There’s little conventional beauty here, and still much to repel, but we understand why Daniel loves the area, and we see that it has attributes that might be loved. Much like the ungainly, sticky, soupy characters themselves, perhaps.

Did Hensher consciously manipulate his prose to lead us on a long journey from ickiness through resignation into appreciation? Or did his style simply mellow as his characters and their actions grew less loathsome?

Enough speculation; got to finish the book.

(Later update: Reached the end. Still ambivalent. A bit of sensationalism late in the book felt arbitrary, unnecessary to the plot, making me realize that after hundreds of pages I had little sense of what the characters would do next. This uncertainty is probably true to life, but annoying in a novel. Shouldn’t a literary work have more logic than the messy world out there?)

Creating a World

July 17, 2010

Recently I finished The Inheritance of Exile, a book of closely linked short stories I had the good fortune to buy from the author herself, Susan Muaddi Darraj, at a local book fair. Published by the University of Notre Dame Press in 2007, it was a finalist in the AWP award series and picked up some good reviews, but it deserves more attention.

Set in South Philadelphia, the stories center on four young Palestinian American women, friends whose lives intertwine. Each character is given a section of the book, three or four stories, and in each section one of the tales focuses on the young woman’s mother. Shifting the point of view back to the parents’ generation is a great technique; it helps the reader put the young people’s struggles in perspective.

No violent dramas occur in this book. In fact, the conflicts are somewhat predictable—the traditions from the old country versus the demands of modern American culture, the identity problems of those caught between. The young women are also pretty damn nice, for South Phillyites. None of them gets into drugs. None of them goes so far as to slap her nagging mother. None even gets a tattoo. So the action is tame, you could say.

Yet the stories add up to far more than the sum of their plots. A world slowly emerges as the young people’s lives grow from and envelop those of their mothers, and it feels genuine.

I also admire the author’s quiet style. There’s so much showmanship in contemporary fiction that I find myself drawn to writers who can create a strong scene without overloading it with too-clever metaphors. Here’s the beginning of the story “An Afternoon in Jerusalem”:

“I wondered if I should do the melodramatic thing and burn Kareem’s picture. That’s what would happen in an Arabic soap opera, with an actress, her eyes lined Cleopatra-style (à la Liz Taylor) with kohl, sniffling as she set a match to the photo of her heartless lover, the flame reflecting dramatically against her hennaed hair. An American soap actress would do the same, tossing it into the fireplace and watching the flames lick and blacken his fair skin and blond hair. But my apartment didn’t have a fireplace, and besides, I needed to do something unscripted, hard, real, something that maybe hurt, like bursting a blister before the white liquid inside made it explode. It was still pain, but at least you held the pin.”

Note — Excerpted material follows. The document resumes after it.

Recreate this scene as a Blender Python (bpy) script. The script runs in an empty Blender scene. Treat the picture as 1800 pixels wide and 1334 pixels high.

That bursting metaphor at the end is uncharacteristic of Darraj, but she earns it, building up through a series of vivid pictures. And though I might object that ignored blisters rarely “explode,” the image of lancing your own wound makes perfect dramatic sense here, leading into a story in which the narrator figures out how to puncture her inflamed memories of deceitful Kareem.

These are fine stories, combining to make an even better book, and reminding us that the best way to create a fictional world is often through the commonplace, the daily, the unadorned.